July 31, 2003

Good rocking tonight

First Bob Hope, now we've lost the great Sam Phillips. This has been a tough week for pop icons. Keep on rockin', Sam.

Sam Phillips, who discovered Elvis Presley and helped usher in the rock 'n' roll revolution, died Wednesday. He was 80.

Phillips founded Sun Records in Memphis in 1952 and helped launch the career of Presley, then a young singer who had moved from Tupelo, Miss. He produced Presley's first record, the 1954 single that featured "That's All Right, Mama" and "Blue Moon of Kentucky."

"God only knows that we didn't know it would have the response that it would have," Phillips said in an interview in 1997. "But I always knew that the rebellion of young people, which is as natural as breathing, would be a part of that breakthrough," he said.

via ABC News

A&E prepared a good film about him a few years ago. The description for the video sums it up pretty well:

From a small storefront on Memphis' Union Avenue, he launched a revolution. Driven by his love of the music he heard as a child in Mississippi, he introduced a parade of powerful new voices to the world, among them a gangly kid named Elvis.

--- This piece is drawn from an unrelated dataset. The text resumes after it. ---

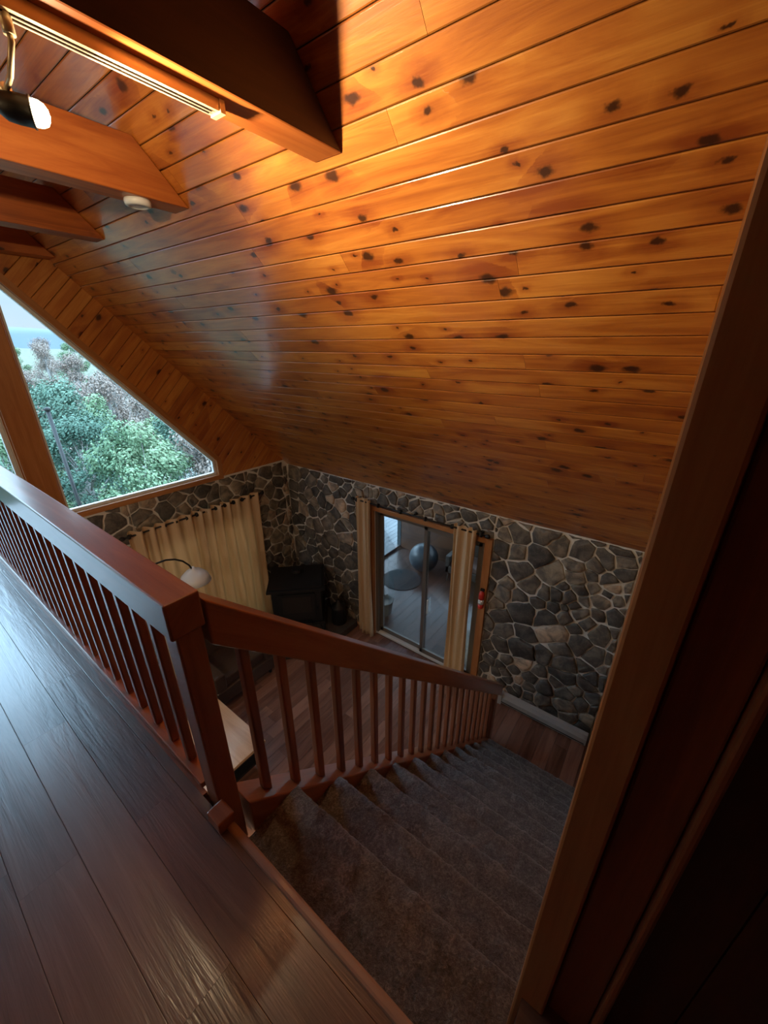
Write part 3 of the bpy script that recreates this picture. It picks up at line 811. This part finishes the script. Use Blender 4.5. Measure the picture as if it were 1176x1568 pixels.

Sam Phillips was a white man with a deep love for black music and a determination to get good songs heard, no matter who made them. From his legendary Sun Studios flowed a succession of hits by a roster of performers that reads like a who's who of musical legends: Jerry Lee Lewis, BB King, Johnny Cash, Carl Perkins, Charlie Rich, Bobby Bland and Howlin' Wolf.